MEREDITH WARD: I received a phone call from somebody from Centrelink just saying, "You owe us $25,000."

ANGELA LAVOIPIERRE: Centrelink staff had made a mistake in registering her income four years prior, recording a zero instead of what she declared.

Having discovered the error, Centrelink investigated Ms Ward - and then confronted her.

MEREDITH WARD: It was an attack, basically, on my integrity because at first, with the first phone call I thought, you know, "Am I up for criminal charges? Am I going to be- Am I going to go to jail?" You know, "Is this... you know, what's going to happen?"

ANGELA LAVOIPIERRE: With the help of a free community legal service, she won a lengthy appeals process to clear the debt.

But the problems haven't stopped there for her, or thousands of others.

AM can reveal there were 3,896 complaints about Centrelink to the Commonwealth Ombudsman in the second half of last year.

That doesn't include the department's internal complaints figures for the same period, which are yet to be released.

In the 12 months to June, the number of complaints to the Ombudsman about Centrelink increased by 26 per cent. New figures reveal that rate has been maintained.

Kate Beaumont is the president of the National Welfare Rights Network. She says they've noticed more people are seeking their help.

KATE BEAUMONT: We're just getting busier and busier. We're also getting lots of complaints about people just not being able to get through to Centrelink.

ANGELA LAVOIPIERRE: The Minister for Human Services, Stuart Robert, is aware that complaints are up:

STUART ROBERT: Customer complaint numbers tell us that there are issues, and we know that. We're trying to deliver a 21st century offering to a well-educated, technically savvy Australian population but we're using 1980s IT.

ANGELA LAVOIPIERRE: The Government will spend $1 billion upgrading that system in the years ahead. Stuart Robert says, until that happens, he expects complaints.

STUART ROBERT: With the clunky back end because of the legacy system, I am going to expect to see an uptake in complaints, unfortunately.

ANGELA LAVOIPIERRE: Kate Beaumont from the National Welfare Rights Network agrees there are plenty of complaints about connecting online, but she says the problems are broader than that - and they're getting worse.

KATE BEAUMONT: Well, it used to be that something like a claim for Disability Support Pension: you know, people were often told, "You will hear in about six weeks' time."

We're having clients now who have got claims that have been in for kind of six months.

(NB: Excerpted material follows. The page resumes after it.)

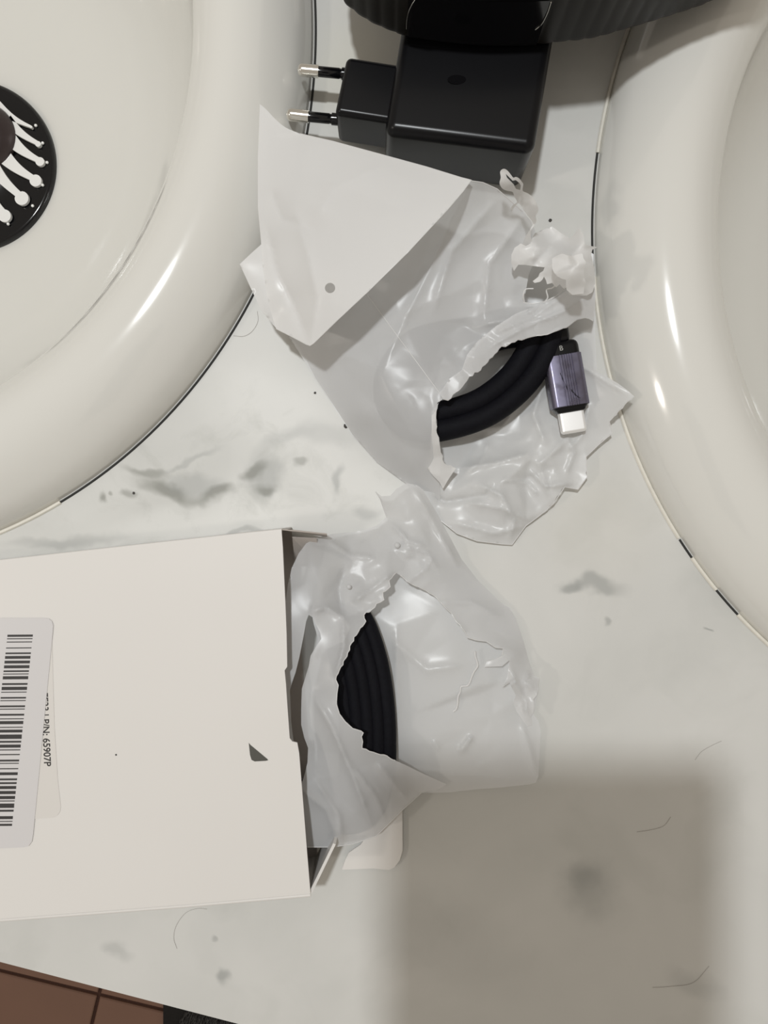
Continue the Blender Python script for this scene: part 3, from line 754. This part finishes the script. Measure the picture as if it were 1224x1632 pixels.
T1a = torn([(938, 508), (926, 508), (897, 523), (872, 533), (842, 538), (815, 546), (795, 556), (780, 572), (766, 590), (748, 600), (740, 612), (732, 622), (714, 638), (706, 636)], 1.8, 5, 8)
front1 = [(750, 288), (770, 291), (792, 301), (812, 318), (832, 336), (846, 352), (856, 375), (853, 410), (842, 440), (838, 465), (834, 482), (848, 484), (868, 481), (886, 472), (904, 458), (925, 448), (946, 436), (949, 470), (948, 500), (945, 512)] + \
    torn([(938, 508), (926, 508), (897, 523), (872, 533), (842, 538), (815, 546), (795, 556), (780, 572), (766, 590), (748, 600), (740, 612), (732, 622), (714, 638), (706, 636)], 1.8, 5, 8) + \
    torn([(697, 642), (695, 665), (696, 690), (700, 712), (706, 735)], 1.2, 5, 9) + [(700, 760), (702, 800), (680, 791), (640, 765), (600, 736), (562, 693), (530, 643), (500, 598), (470, 552), (440, 505), (425, 480), (520, 400), (640, 330)]
ctrl = [(750, 288, 37), (792, 301, 33), (832, 336, 27), (856, 375, 20), (853, 410, 17), (838, 465, 17), (886, 472, 20), (946, 436, 19), (946, 500, 15), (897, 523, 19.5), (842, 538, 19), (795, 556, 18), (766, 590, 18), (732, 622, 18), (697, 642, 18.5),
        (696, 690, 17), (706, 735, 9), (702, 795, 2), (640, 765, 1.6), (600, 736, 1.6), (562, 693, 1.6), (530, 643, 1.8), (500, 598, 2), (470, 552, 3), (440, 505, 7), (425, 480, 9), (520, 400, 20), (640, 330, 26),
        (700, 340, 28), (640, 420, 20), (560, 520, 13), (600, 600, 16), (640, 660, 17), (660, 690, 16), (580, 660, 12), (650, 500, 18), (650, 580, 18), (750, 450, 18), (800, 380, 22), (820, 440, 18), (720, 560, 16.5), (620, 720, 8), (660, 740, 9)]
f1 = sheet('front_film', front1, ctrl, M_film, b1, step=3.8, seed=5, rims=[T1a, [(750, 288), (770, 291), (792, 301), (812, 318), (832, 336)], [(834, 482), (848, 484), (868, 481), (886, 472), (904, 458), (925, 448)]],
      crumple=[(90, 1.6, 720, 480, 150, 3), (30, 2.0, 800, 540, 50, 13), (22, 1.4, 900, 490, 45, 14), (60, 1.2, 590, 640, 90, 6), (16, .6, 720, 620, 40, 3)],
      creases=[([(790, 320), (720, 400), (690, 500)], 1.6, 12), ([(835, 345), (780, 420), (770, 520)], 1.4, 10), ([(760, 520), (830, 505), (905, 460)], 1.8, 6), ([(765, 545), (820, 520), (900, 500), (940, 480)], 1.4, 5), ([(750, 290), (720, 350), (690, 420), (640, 520), (605, 600)], 1.2, 10)])
rl = T1a + [(700, 628), (716, 604), (736, 590), (744, 566), (760, 545), (790, 520), (822, 500), (850, 489), (872, 484), (905, 462), (930, 452), (946, 440), (949, 470), (948, 500), (945, 512)]
sheet('rolled_lip', rl, [(706, 636, 19.6), (740, 612, 19.4), (780, 572, 19.2), (842, 538, 20.2), (897, 523, 20.8), (945, 510, 16.5), (700, 628, 19.5), (736, 590, 19.2), (790, 520, 19.5), (850, 489, 19.8), (905, 462, 21.5), (946, 440, 20.5), (760, 570, 20.0), (820, 525, 21.0), (880, 500, 22.2), (925, 480, 21.5)], M_film, b1, step=3, seed=9,
      crumple=[(26, .9, 800, 540, 60, 41), (18, .7, 760, 570, 60, 42), (30, 1.6, 900, 490, 60, 43)], creases=[([(770, 560), (830, 525), (900, 495), (940, 470)], 1.2, 4), ([(790, 530), (850, 505), (900, 470)], 1.0, 3.5)])
knot = torn([(880, 412), (896, 404), (914, 408), (928, 404), (934, 418), (930, 436), (934, 452), (930, 468), (912, 470), (903, 462), (902, 446), (888, 440), (880, 428)], 1.5, 7, 5)
sheet('torn_shred', knot, [(880, 412, 36), (914, 406, 41), (930, 436, 41), (930, 468, 35), (903, 462, 36), (885, 435, 37), (912, 435, 42)], M_filmw, b1, step=3, seed=9, crumple=[(18, 2.0, 905, 435, 60, 44)])
# bright torn lip left of the cable, curled upwards
lip = torn([(706, 634), (698, 645), (695, 668), (697, 692), (702, 715), (708, 738), (727, 746)], 1.5, 5, 4) + [(716, 762), (706, 779), (700, 768), (690, 758), (678, 742), (686, 715), (688, 685), (688, 655)]
sheet('torn_lip', lip, [(706, 634, 19.5), (695, 668, 20), (702, 715, 16), (727, 746, 10), (706, 779, 7), (672, 743, 8), (684, 715, 13), (688, 655, 18)], M_filmw, b1, step=3, seed=6, crumple=[(18, 1.4, 700, 720, 60, 3)])
# seam line welded across the front
from mathutils.bvhtree import BVHTree
bv = BVHTree.FromPolygons([v.co.copy() for v in f1.data.vertices], [tuple(p.vertices) for p in f1.data.polygons])
pts = []
for i in range(40):
    t = i / 39; q = P(583 + (709 - 583) * t, 467 + (638 - 467) * t, 0.0); cm = Vector((0, 0, D))
    hit = bv.ray_cast(cm, (q - cm).normalized())
    if hit[0]: pts.append(hit[0] + Vector((0, 0, .0001)))
tube('seam', pts, .00014, M_filmw, b1, seg=6)
# folded-back hanging flap: two layers of film
flap1 = catmull([(414, 166), (424, 174), (438, 189), (455, 203), (478, 213)], 4)
flap1 = [tuple(p) for p in flap1] + [(530, 225), (607, 246), (680, 266), (735, 283), (751, 287), (738, 305), (715, 332), (650, 402), (585, 466), (540, 508), (500, 547), (494, 551), (489, 550), (440, 524), (434, 505), (425, 470), (418, 420), (416, 385), (411, 330), (411, 250), (413, 200)]
ctrl = [(414, 166, 24), (438, 189, 25), (478, 213, 26), (530, 225, 28), (607, 246, 31), (680, 266, 35), (751, 287, 39), (715, 332, 41), (650, 402, 41), (585, 466, 38), (540, 508, 34), (494, 551, 27), (440, 520, 19), (425, 470, 22), (416, 385, 22), (411, 300, 24), (412, 220, 24),
        (480, 300, 29), (560, 330, 33), (640, 330, 38), (480, 400, 29), (520, 460, 33), (470, 480, 24), (460, 530, 22)]
hole = [(526 + 8.2 * math.cos(a), 459 + 8.2 * math.sin(a)) for a in np.linspace(0, 2 * math.pi, 20, endpoint=False)]
sheet('hanging_flap', flap1, ctrl, M_filmw, b1, holes=[hole], step=5, seed=7, rims=[[(478, 213), (530, 225), (607, 246), (680, 266), (735, 283), (751, 287), (738, 305), (715, 332), (650, 402), (585, 466), (540, 508), (500, 547), (494, 551), (440, 524)]], rim_r=.00013, crumple=[(90, 1.0, 480, 400, 140, 8)],
      creases=[([(470, 330), (490, 400), (505, 470), (495, 550)], 1.8, 12), ([(425, 360), (440, 430), (470, 490), (490, 545)], -1.6, 10), ([(500, 350), (530, 300), (620, 260)], 1.0, 20), ([(430, 300), (450, 350), (520, 370)], -1.2, 14)])
sheet('flap_under_layer', [(382, 421), (400, 404), (420, 386), (470, 400), (520, 430), (560, 470), (520, 505), (440, 523), (418, 497), (400, 460)],
      [(382, 421, 19), (418, 388, 19), (440, 522, 15), (418, 497, 17), (480, 440, 21), (520, 500, 23), (560, 470, 27)], M_filmw, b1, step=6, seed=8)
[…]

ANGELA LAVOIPIERRE: Meredith Ward is now fighting a new debt that she says Centrelink has mistakenly recorded against her name.

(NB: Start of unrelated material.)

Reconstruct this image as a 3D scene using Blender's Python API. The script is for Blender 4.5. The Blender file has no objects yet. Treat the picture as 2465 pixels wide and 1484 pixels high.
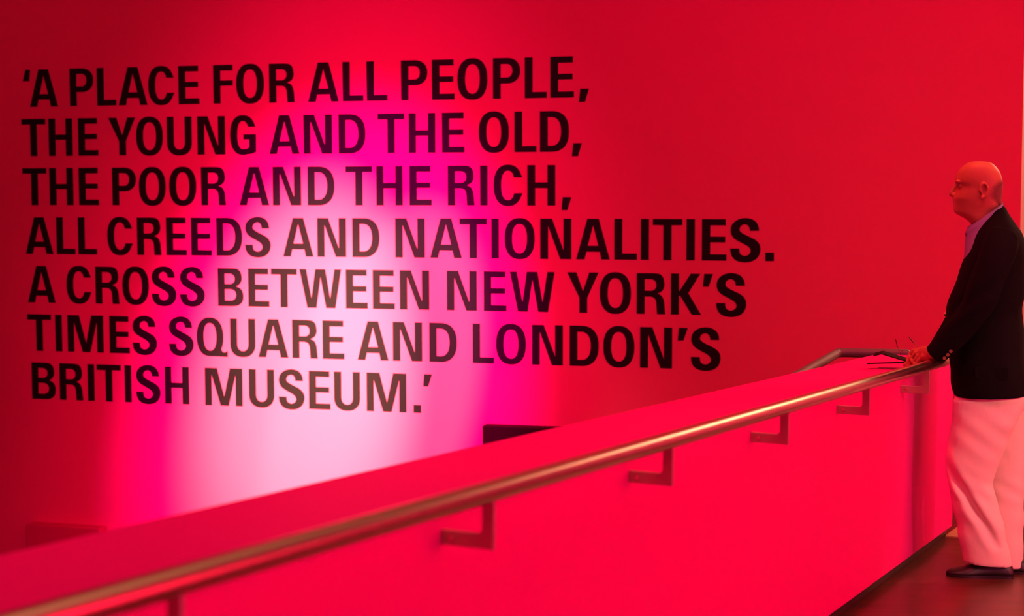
import bpy, bmesh, math, random
from mathutils import Vector, Matrix

C = bpy.context.scene.collection
PI = math.pi

# ------------------------------------------------------------------ camera
EYE = 1.6707                       # the eye above the floor where the man stands
cam_data = bpy.data.cameras.new('camera')
cam = bpy.data.objects.new('camera', cam_data)
C.objects.link(cam)
cam_data.sensor_width = 36.0
cam_data.lens = 3800.0 * 36.0 / 2465.0
cam_data.clip_end = 100
cam.matrix_world = (Matrix.Translation((0, 0, EYE)) @ Matrix.Rotation(PI / 2 - 0.076357, 4, 'X')
                    @ Matrix.Rotation(-0.002378, 4, 'Z'))
cam_data.dof.use_dof = True
cam_data.dof.focus_distance = 7.0
cam_data.dof.aperture_fstop = 2.8
sc = bpy.context.scene
sc.camera = cam
sc.view_settings.view_transform = 'Standard'
sc.view_settings.look = 'None'
sc.view_settings.gamma = 1.0
sc.view_settings.exposure = 0.0
sc.view_settings.use_curve_mapping = False

# ------------------------------------------------------------------ world and lights
world = bpy.data.worlds.new('world')
sc.world = world
world.use_nodes = True
world.node_tree.nodes['Background'].inputs[0].default_value = (0.12, 0.008, 0.012, 1)
world.node_tree.nodes['Background'].inputs[1].default_value = 0.5


def aim(o, target):
    d = Vector(target) - o.location
    o.rotation_euler = d.to_track_quat('-Z', 'Y').to_euler()


def area_light(name, loc, target, size, energy, color, spread=PI):
    l = bpy.data.lights.new(name, 'AREA')
    l.shape = 'RECTANGLE'
    l.size, l.size_y = size
    l.energy = energy
    l.color = color
    l.spread = spread
    o = bpy.data.objects.new(name, l)
    o.location = loc
    aim(o, target)
    C.objects.link(o)
    return o


def spot_light(name, loc, target, angle, energy, color, blend=1.0, scale=(1, 1), radius=0.1, roll=0.0):
    l = bpy.data.lights.new(name, 'SPOT')
    l.spot_size = angle
    l.spot_blend = blend
    l.energy = energy
    l.color = color
    l.shadow_soft_size = radius
    o = bpy.data.objects.new(name, l)
    o.location = loc
    d = Vector(target) - o.location
    o.rotation_euler = (d.to_track_quat('-Z', 'Y').to_matrix() @ Matrix.Rotation(roll, 3, 'Z')).to_euler()
    o.scale = (scale[0], scale[1], 1)
    C.objects.link(o)
    return o


# red wash on the long wall, from lamps high over the stairwell
area_light('red_wash', (0.6, 3.4, 5.6), (-0.3, 9.9, 1.0), (6.8, 0.8), 195, (1.0, 0.0, 0.21))
# separate lamp added over the stairwell to redden the ramp floor
area_light('red_floor_fill', (-0.4, 6.4, 6.6), (2.2, 5.6, 0.0), (2.4, 0.4), 42, (1.0, 0.0, 0.02), math.radians(60))
# red area light added right of the ramp for parapet face, rail and man
area_light('ramp_wash', (5.2, 0.6, 1.35), (0.6, 4.4, 0.7), (8.0, 0.7), 103, (1.0, 0.055, 0.27), math.radians(120))
# lamp added on the unseen opposite wall, for red bounce and rail reflections
area_light('opposite_wash', (3.6, 4.6, 4.6), (8.2, 4.4, 1.2), (6.0, 0.6), 850, (1.0, 0.05, 0.27), math.radians(100))
# warm ceiling strip straight above the ramp
area_light('ceiling_strip', (0.9, 4.2, 4.4), (0.9, 4.2, 0.0), (8.0, 2.2), 50, (1.0, 0.36, 0.18), math.radians(118)).rotation_euler = (0, 0, math.radians(62.6))
# one spot's pool on the wall, split into four lamps added for its colours
spot_light('pool_spot_wide', (-1.6, 4.5, 3.3), (-1.177, 10.318, 0.31), math.radians(38.8), 4600, (1.0, 0.0, 0.55), 0.6, (0.70, 1.0), 0.03, roll=-0.216)
spot_light('pool_spot_core', (0.022, 4.5, 3.3), (-1.355, 10.366, 0.34), math.radians(26.4), 15500, (1.0, 0.51, 0.43), 1.0, (0.55, 1.0), 0.03, roll=-0.086)
spot_light('pool_spot_fill', (-1.595, 4.593, 3.336), (-0.90, 10.245, 0.293), math.radians(25.0), 2520, (1.0, 0.51, 0.43), 0.5, (0.53, 1.0), 0.03, roll=-0.381)
spot_light('pool_spot_halo', (-1.6, 4.5, 3.3), (-1.295, 10.35, -1.5), math.radians(88.9), 1900, (1.0, 0.0, 0.20), 1.0, (0.474, 1.0), 0.03, roll=-0.105)
# front spot added to warm the man; the back one rims his head
spot_light('warm_spot_front', (5.2, 1.5, 3.2), (2.1, 6.7, 0.6), math.radians(19), 520, (1.0, 0.60, 0.40), 1.0, (0.6, 1), 0.2)
spot_light('warm_spot_back', (4.6, 6.6, 3.6), (2.1, 6.8, 1.0), math.radians(34), 110, (1.0, 0.50, 0.22), 1.0, (1, 1), 0.25)
# warm daylight in the room past the end of the red wall
area_light('warm_room', (4.5, 9.3, 3.0), (3.3, 9.95, 1.0), (0.7, 0.7), 56, (1.0, 0.64, 0.40))


# ------------------------------------------------------------------ helpers


def material(name, color, rough=0.5, metallic=0.0, spec=0.5, noise=None, bump=None):
    m = bpy.data.materials.new(name)
    m.use_nodes = True
    nt = m.node_tree
    b = nt.nodes['Principled BSDF']
    b.inputs['Base Color'].default_value = (*color, 1)
    b.inputs['Roughness'].default_value = rough
    b.inputs['Metallic'].default_value = metallic
    b.inputs['Specular IOR Level'].default_value = spec
    if noise or bump:
        tc = nt.nodes.new('ShaderNodeTexCoord')
    if noise:
        scale, amount = noise
        n = nt.nodes.new('ShaderNodeTexNoise')
        n.inputs['Scale'].default_value = scale
        n.inputs['Detail'].default_value = 4
        nt.links.new(tc.outputs['Object'], n.inputs['Vector'])
        mix = nt.nodes.new('ShaderNodeMix')
        mix.data_type = 'RGBA'
        mix.inputs['A'].default_value = (*[c * (1 - amount) for c in color], 1)
        mix.inputs['B'].default_value = (*[min(1, c * (1 + amount)) for c in color], 1)
        nt.links.new(n.outputs['Fac'], mix.inputs['Factor'])
        nt.links.new(mix.outputs['Result'], b.inputs['Base Color'])
    if bump:
        scale, strength, dist = bump
        n2 = nt.nodes.new('ShaderNodeTexNoise')
        n2.inputs['Scale'].default_value = scale
        n2.inputs['Detail'].default_value = 3
        nt.links.new(tc.outputs['Object'], n2.inputs['Vector'])
        bn = nt.nodes.new('ShaderNodeBump')
        bn.inputs['Strength'].default_value = strength
        bn.inputs['Distance'].default_value = dist
        nt.links.new(n2.outputs['Fac'], bn.inputs['Height'])
        nt.links.new(bn.outputs['Normal'], b.inputs['Normal'])
    return m


def obj(name, geo, mat, parent=None, smooth=False, mods=None):
    """links one mesh object; geo is (verts, faces) or a Mesh"""
    if isinstance(geo, bpy.types.Mesh):
        me = geo
    else:
        me = bpy.data.meshes.new(name)
        me.from_pydata([tuple(v) for v in geo[0]], [], geo[1])
        me.validate()
        bm = bmesh.new()
        bm.from_mesh(me)
        bmesh.ops.recalc_face_normals(bm, faces=bm.faces)
        bm.to_mesh(me)
        bm.free()
    me.name = name
    me.materials.clear()
    me.materials.append(mat)
    if smooth:
        for p in me.polygons:
            p.use_smooth = True
    o = bpy.data.objects.new(name, me)
    C.objects.link(o)
    if parent:
        o.parent = parent
    return o


def bevel(o, w, seg=2):
    m = o.modifiers.new('bevel', 'BEVEL')
    m.width = w
    m.segments = seg
    m.limit_method = 'ANGLE'
    return o


def thing(name, label, cat, loc=(0, 0, 0), rot=(0, 0, 0), group=None):
    o = bpy.data.objects.new(name, None)
    o.empty_display_size = 0.1
    C.objects.link(o)
    o.location = loc
    o.rotation_euler = rot
    return tag(o, label, cat, group)


def tag(o, label, cat, group=None):
    o['label'] = label
    o['category'] = cat
    if group:
        o['group'] = group
    return o


def struct(o):
    o['kind'] = 'structure'
    return o


def join(*geos):
    V, Fc = [], []
    for v, f in geos:
        k = len(V)
        V += list(v)
        Fc += [tuple(i + k for i in q) for q in f]
    return V, Fc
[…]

MEREDITH WARD: You just feel helpless and it just drives you crazy, because you think, well, you're trying to do the right thing. I'm not a person who's ripping off the system.

ANGELA LAVOIPIERRE: If the last time is any indication, it could be many more months before there's a resolution.

MEREDITH WARD: You're trying to sit on the phone and wait for an hour and a half or two hours to talk to somebody, I mean, it's just overwhelming. You just think, "I don't have the energy to do that today."

ELIZABETH JACKSON: Meredith Ward ending that report from Angela Lavoipierre.